Rum Bum and Baccy
Raamatust
From being chased along a beach by a pack of wolves in Mombasa to being told to get lost by film star Jack Palance, Bernie Howard's mates loved hearing his stories about his time in the Navy so much that he decided to put them all in a book.
Rum, Bum and Baccy is a collection of short stories about Bernie's life as a sailor in the Royal and Merchant navies in the 1960s and 1970s, beginning with his training at HMS Ganges in Ipswich as a 15-year-old in 1962.
"Nobody in my family or anyone I knew had been in the Navy, but for some reason I just always wanted to go to sea," says Bernie, who ran the Cavendish Stores on Cavendish Road in Highams Park after he left the navy, from 1977 to 1983. «I wanted to travel, to see different parts of the world. It was the adventure of it, I suppose.»

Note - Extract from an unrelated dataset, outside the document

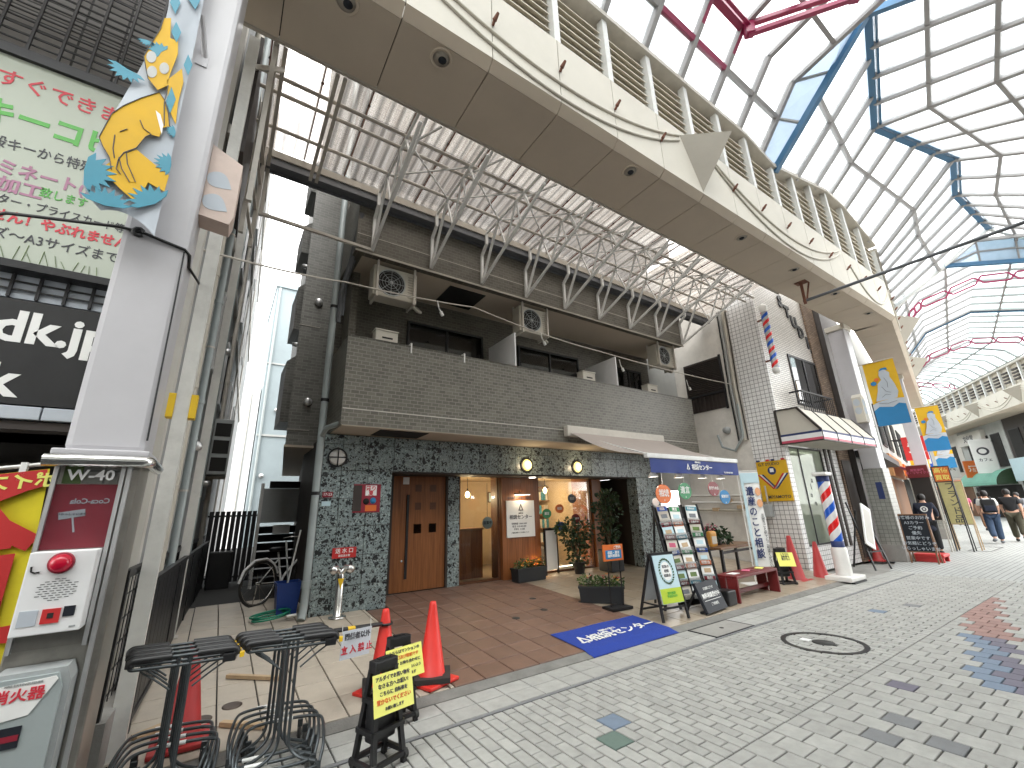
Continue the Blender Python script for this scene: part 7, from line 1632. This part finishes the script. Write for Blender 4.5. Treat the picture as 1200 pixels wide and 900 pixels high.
# ================================================================ A-frame, racks, box sign
af = thing('a_frame_sign', 'black A-frame sign with green and blue poster next to the mat', 'sign', (5.58, 4.42, zf(4.42)), R(-8))
for s in (-1, 1): MB().bar((s * .24, -.16, 0), (s * .21, 0, .86), .03).bar((s * .24, .30, 0), (s * .21, .02, .86), .03).bar((s * .235, -.12, .2), (s * .235, .24, .2), .02).build('leg', 'black_metal', af)
MB().bar((-.22, -.0, .86), (.22, -.0, .86), .04).bar((-.235, -.13, .16), (.235, -.13, .16), .025).bar((-.24, .27, .1), (.24, .27, .1), .025).build('crossbar', 'black_metal', af)
X = Matrix.Rotation(R(-10.5), 3, 'X'); c = Vector((0, -.088, .53)); ax, ay, nr = X @ Vector((1, 0, 0)), X @ Vector((0, 0, 1)), X @ Vector((0, -1, 0))
MB().obox(c, .40, .012, .64, X).build('poster', 'pale_blue', af); MB().obox(c + ay * -.22 + nr * .007, .398, .004, .19, X).build('poster_foot', 'lime', af)
m = MB(); flat(m, ellipse(.19, .25, 28), c + ay * .1 + nr * .007, (ax, ay), .003); m.build('poster_oval', 'paper', af)
m = MB()
for k in range(26):
    a = k * 2 * math.pi / 26; q = c + ax * (.115 * math.cos(a)) + ay * (.1 + .15 * math.sin(a)) + nr * .0085
    flat(m, [(0, 0), (.02, .014), (.045, 0), (.02, -.014)], q, (ax * math.cos(a + 1) + ay * math.sin(a + 1), ay * math.cos(a + 1) - ax * math.sin(a + 1)), .002)
m.build('wreath_print', 'leaf', af)
for k, s in enumerate(('家族の', '相続', '相談会')): text(s, .045, c + ay * (.16 - k * .06) + nr * .011, (ax, ay), 'text_dark', af, bold=.01)
text('初回無料\n予約受付中', .04, c + ay * -.21 + nr * .0105, (ax, ay), 'text_green', af, bold=.01)
MB().obox(Vector((0, .13, .5)), .40, .01, .6, Matrix.Rotation(R(17), 3, 'X')).build('back_panel', 'grey_plastic', af)
RACKM = ['paper', 'cream', 'pale_blue', 'cloth_pink', 'paper', 'lime', 'cream']
def rack(loc, rz, lab, cols, rows, heads, w=.26):
    t = thing('brochure_rack', lab, 'rack', (loc[0], loc[1], zf(loc[1])), rz, group='black brochure racks')
    W_ = cols * w + .06; Xr = Matrix.Rotation(R(-13), 3, 'X'); up = Xr @ Vector((0, 0, 1)); nr = Xr @ Vector((0, -1, 0)); H = 1.56
    o = Vector((0, -.12, .02))
    for s in (-1, 1): MB().bar(o + Vector((s * W_ / 2, 0, 0)), o + Vector((s * W_ / 2, 0, 0)) + up * H, .03).bar((s * W_ / 2, .42, 0), o + Vector((s * W_ / 2, 0, 0)) + up * (H - .1), .025).build('leg', 'black_metal', t)
    MB().obox(o + up * (H / 2) - nr * .015, W_, .012, H - .06, Xr).build('back_panel', 'black_plastic', t)
    MB().bar((-W_ / 2, .40, .1), (W_ / 2, .40, .1), .02).build('tie', 'black_metal', t)
    k = 0
    for r_ in range(rows):
        z = .14 + r_ * (H - .2) / rows
        MB().obox(o + up * z + nr * .055, W_ - .02, .004, .09, Xr).build('pocket', 'clear_film', t)
        MB().obox(o + up * (z - .045) + nr * .03, W_ - .02, .055, .006, Xr).build('pocket_floor', 'black_plastic', t)
        for cc in range(cols):
            x = -W_ / 2 + .03 + w * (cc + .5); k += 1
            c = o + up * (z + .11) + nr * .03 + Vector((x, 0, 0)) + up * random.uniform(-.01, .02)
            tl = Xr @ Matrix.Rotation(R(random.uniform(-4, 4)), 3, 'Y'); lh = .30 if r_ % 2 else .28
            lf = MB().obox(c, w * .86, .006, lh, tl).build('leaflet', heads[k % len(heads)][0], t)
            a2, u2_ = tl @ Vector((1, 0, 0)), tl @ Vector((0, 0, 1)); hc = heads[(k + 1) % len(heads)]
            MB().obox(c + u2_ * (lh * .3) + nr * .0045, w * .82, .003, lh * .24, tl).build('leaflet_title_band', hc[1], lf)
            text(hc[2], .055 if len(hc[2]) < 4 else .04, c + u2_ * (lh * .3) + nr * .007, (a2, u2_), 'paper', lf, bold=.02)
            MB().obox(c - u2_ * .03 + nr * .004, w * .5, .003, lh * .22, tl).build('leaflet_picture', random.choice(['wood_pale', 'leaf_light', 'cloth_pink', 'pale_blue', 'cloth_grey']), lf)
    return t, o, up, nr
HD = [('paper', 'blue', '相続'), ('cream', 'green', '遺言'), ('paper', 'maroon', '名義変更'), ('pale_blue', 'teal', '家族信託'), ('paper', 'deep_red', '無料'), ('cream', 'orange', '相談会')]
t, o, up, nr = rack((6.35, 4.60), R(-8), 'black rack of leaflets with coloured titles, wider one beside the poster', 2, 6, HD, .27)
m = MB(); flat(m, ellipse(.15, .13), o + up * 1.62 + Vector((-.2, 0, 0)), 'S', .01); m.build('round_tag', 'paper', t)
rack((6.95, 4.62), R(-22), 'narrow black rack of leaflets next to the red bench', 1, 6, HD[2:] + HD[:2], .25)
bs_ = thing('box_sign', 'low black box sign with white lettering at the foot of the racks', 'sign', (6.45, 4.28, zf(4.28)), R(6))
Xr = Matrix.Rotation(R(-22), 3, 'X'); c = Vector((0, 0, .21)); ax, ay, nr = Xr @ Vector((1, 0, 0)), Xr @ Vector((0, 0, 1)), Xr @ Vector((0, -1, 0))
MB().obox(c, .62, .05, .42, Xr).build('board', 'screen_dark', bs_); MB().bar((-.28, .26, 0), (-.28, .05, .36), .03).bar((.28, .26, 0), (.28, .05, .36), .03).bar((-.3, .02, .02), (.3, .02, .02), .03).build('stand', 'black_metal', bs_)
text('お気軽にどうぞ', .045, c + ay * .11 + nr * .027, (ax, ay), 'paper', bs_); text('無料相談受付中', .076, c + ay * .01 + nr * .027, (ax, ay), 'paper', bs_, bold=.015); text('ご予約優先', .045, c + ay * -.11 + nr * .027, (ax, ay), 'paper', bs_); MB().obox(c + ay * -.05 + nr * .026, .5, .002, .006, Xr).build('rule', 'paper', bs_)
tag(MB().bbox(6.88, 7.12, 4.25, 4.47, .05, .27, .02).build('storage_bin', 'black_plastic'), 'small black bin between the box sign and the bench', 'bin')
# bench, table, plants on it
bn_ = thing('red_bench', 'worn dark red bench made of planks beside the leaflet racks', 'bench', (7.92, 4.47, .05), R(2))
for k in range(4): MB().bbox(-.72, .72, -.19 + k * .096, -.19 + k * .096 + .088, .36, .40, .005).build('seat_plank', 'bench_red', bn_)
for s in (-1, 1):
    for k in range(2): MB().bbox(s * .70 - .02, s * .70 + .02, -.19 + k * .2, -.01 + k * .2, 0, .36, .005).build('leg_plank', 'bench_red', bn_)
MB().bar((-.68, 0, .12), (.68, 0, .12), .04, .06).build('stretcher', 'bench_red', bn_)
for (x, y, m_, lab) in ((7.45, 4.45, 'paper', 'white leaflet lying on the left end of the bench'), (7.95, 4.5, 'cloth_pink', 'pinkish leaflet lying in the middle of the bench'), (8.4, 4.5, 'yellow_card', 'yellow leaflet lying on the right end of the bench')): tag(MB().obox((x, y, .457), .2, .13, .006, Matrix.Rotation(random.uniform(-.5, .5), 3, 'Z')).build('leaflet', m_), lab, 'leaflet')
tb = thing('wooden_table', 'brown plank table with black legs behind the bench', 'table', (8.95, 5.35, zf(5.35)), R(3))
for k in range(4): MB().bbox(-.85, .85, -.3 + k * .152, -.3 + k * .152 + .146, .64, .68, .005).build('plank', 'wood_top', tb)
for sx in (-1, 1):
    for sy in (-1, 1): MB().bar((sx * .75, sy * .24, 0), (sx * .75, sy * .24, .64), .05).build('leg', 'black_metal', tb)
MB().bar((-.75, -.24, .58), (.75, -.24, .58), .04).bar((-.75, .24, .58), (.75, .24, .58), .04).build('apron', 'black_metal', tb)
og = thing('orange_leaflet_box', 'orange leaflet box standing on the table', 'box', (8.25, 5.25, zf(5.25) + .685)); MB().bbox(-.12, .12, -.05, .05, 0, .3, .05).build('box', mat('amber', (.62, .30, .05), .5), og); MB().box(-.08, .08, -.053, -.05, .06, .2).build('label', 'cream', og)
pp = thing('potted_plant', 'dark leafy plant with pink flowers on the table', 'plant', (8.65, 5.4, zf(5.4) + .685)); MB().lathe([(.08, 0), (.11, .14), (.1, .14)], n=16).build('pot', 'dark_brown', pp)
for bx, bz in ((-.15, .2), (0, .28), (.18, .2), (.3, .1)): leaves(MB(), (bx, 0, bz), .14, .11, 70, .09, hang=.3).build('foliage', 'leaf_dark', pp)
m = MB(); leaves(m, (-.2, -.03, .36), .12, .06, 30, .045); m.build('flower', 'cloth_pink', pp)
# tall white banner
tbn = thing('tall_banner', 'tall pale blue and white banner with vertical characters leaning by the table', 'banner', (9.15, 4.78, 0), R(-22))
v = []; f = []
for j in range(17):
    for i in range(5): v.append((-.22 + .44 * i / 4 , .015 * math.sin(j * .8 + i), 2.22 - j * .115))
for j in range(16):
    for i in range(4): f.append((j * 5 + i, j * 5 + i + 1, j * 5 + i + 6, j * 5 + i + 5))
MB().add(v, f, True).build('cloth', 'paper', tbn, fix=False); MB().box(-.22, -.16, -.022, -.018, .4, 2.2).box(-.16, .22, -.0225, -.018, 2.0, 2.2).build('border_print', 'pale_blue', tbn)
for k, s in enumerate('遺産のこと相談'): text(s, .19, (-.05, -.024, 1.82 - k * .2), 'S', 'navy', tbn, bold=.02)
for k, s in enumerate('お困りごと何でもご相談ください'): text(s, .075, (.15, -.024, 1.35 - k * .068), 'S', 'text_dark', tbn)
for k in range(2): m = MB(); flat(m, ellipse(.13, .16), (.14, -.02, 1.82 - k * .23), 'S', .004); m.build('orange_dot_print', mat('peach', (.75, .38, .2), .5), tbn)
MB().cyl((-.25, .02, 0), (-.25, .02, 2.32), .012, n=8).cyl((-.25, .02, 2.24), (.24, .02, 2.24), .01, n=8).build('pole', 'white_plastic', tbn); MB().bbox(-.5, -.1, -.16, .2, 0, .1, .03).build('weight_base', 'white_plastic', tbn)
# ================================================================ bicycle, bin and hose at the alley mouth
bk = thing('bicycle', 'white framed bicycle with black tyres parked at the alley mouth', 'bicycle', (1.12, 8.75, .25), R(38))
def wheel(x):
    w = MB().tube([(x + .33 * math.cos(a * math.pi / 16), 0, .34 + .33 * math.sin(a * math.pi / 16)) for a in range(32)], .02, 8, True).build('tyre', 'rubber', bk)
    MB().tube([(x + .305 * math.cos(a * math.pi / 16), 0, .34 + .305 * math.sin(a * math.pi / 16)) for a in range(32)], .009, 6, True).build('rim', 'chrome', w)
    s = MB()
    for k in range(14): a = k * 2 * math.pi / 14; s.bar((x, .015 * (-1) ** k, .34), (x + .3 * math.cos(a), 0, .34 + .3 * math.sin(a)), .003)
    s.cyl((x, -.04, .34), (x, .04, .34), .02, n=10); s.build('spokes', 'chrome', w)
wheel(-.52); wheel(.52)
MB().tube([(.52, 0, .34), (.40, 0, .75), (.36, 0, .95)], .016, 8).tube([(.40, 0, .74), (.0, 0, .42), (-.08, 0, .30)], .02, 8).tube([(-.08, 0, .30), (-.2, 0, .78)], .016, 8).tube([(-.08, 0, .3), (-.52, 0, .34), (-.18, 0, .66)], .011, 8).build('frame', 'white_paint', bk)
MB().tube([(.12, -.26, .98), (.22, -.22, 1.0), (.36, -.06, 1.0), (.36, .06, 1.0), (.22, .22, 1.0), (.12, .26, .98)], .012, 8).build('handlebar', 'chrome', bk); MB().bbox(-.34, -.09, -.08, .08, .80, .86, .03).build('saddle', 'black_plastic', bk)
MB().tube([(-.52 + .37 * math.cos(a), 0, .34 + .37 * math.sin(a)) for a in (.3, .8, 1.3, 1.9, 2.5, 3.0)], .02, 6).build('mudguard', 'white_paint', bk); MB().tube([(-.08, -.06, .3), (-.05, -.10, .14)], .012, 6).box(-.1, .0, -.17, -.1, .12, .15).build('pedal', 'black_metal', bk); MB().bar((-.5, .05, .3), (-.44, .16, .02), .015).build('kickstand', 'chrome', bk)
cr3 = MB()
for z in (.62, .7, .78, .86): cr3.tube([(.42, -.17, z), (.70, -.17, z), (.70, .17, z), (.42, .17, z)], .005, 5, True)
cr3.build('basket', 'black_metal', bk)
bi = thing('blue_bin', 'blue plastic bin by the foot of the corner pipe', 'bin', (1.03, 7.62, zf(7.62)))
MB().add([(-.13, -.13, 0), (.13, -.13, 0), (.13, .13, 0), (-.13, .13, 0), (-.16, -.16, .42), (.16, -.16, .42), (.16, .16, .42), (-.16, .16, .42)], [(3, 2, 1, 0), (0, 1, 5, 4), (1, 2, 6, 5), (2, 3, 7, 6), (3, 0, 4, 7)]).build('body', 'bin_blue', bi); MB().box(-.17, .17, -.17, -.155, .40, .43).box(-.17, .17, .155, .17, .4, .43).box(-.17, -.155, -.155, .155, .4, .43).box(.155, .17, -.155, .155, .4, .43).build('rim', 'bin_blue', bi)
for i, (a, l) in enumerate((((-.05, 0, .1, .1, .05, 1.15), 'white umbrella handle sticking out of the blue bin'), ((.05, .05, .1, -.08, .1, 1.0), 'grey stick standing in the blue bin'))):
    tag(MB().cyl((1.03 + a[0], 7.62 + a[1], zf(7.6) + a[2]), (1.03 + a[3], 7.62 + a[4], zf(7.6) + a[5]), .014, n=8).build('stick', 'steel_white' if i == 0 else 'grey_plastic'), l, 'stick')
ho = thing('garden_hose', 'coiled green garden hose lying on the beige tiles', 'hose', (.82, 7.35, zf(7.35)))
pts = []
for k in range(60): a = k * .28; r = .24 + .03 * math.sin(k * .5); pts.append((r * math.cos(a), r * .75 * math.sin(a), .015 + .06 * (math.cos(a) * .5 + .5) * (.5 + k / 90) + .0008 * k + .0165 * (r * .0)))
MB().tube(pts, .012, 6).build('hose', 'hose', ho); MB().cyl((.18, -.16, .05), (.3, -.2, .06), .02, n=8).build('nozzle', 'white_plastic', ho)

As a schoolboy in Swaffham in Norfolk, Bernie and his classmates would be visited by prospective employers from the likes of the fishing fleet and the Merchant Navy, but when someone from the Royal Navy came, he was sold. Bernie stayed in the Royal Navy until 1971, when he joined the Merchant Navy, working for Shell, and sailing on some of the biggest super tankers in the world.
"The comradeship was great in the Royal Navy," remembers Bernie, 67, who now lives in Peterborough, "but you lived in such tight conditions, there'd be 36 of us living in a very small room. In the Merchant Navy, you got your own cabin, you had your own toilet and shower, there were gymnasiums and television rooms on the ship – luxury compared to the Royal Navy! And the food was fantastic as well, some of the best food I've ever had.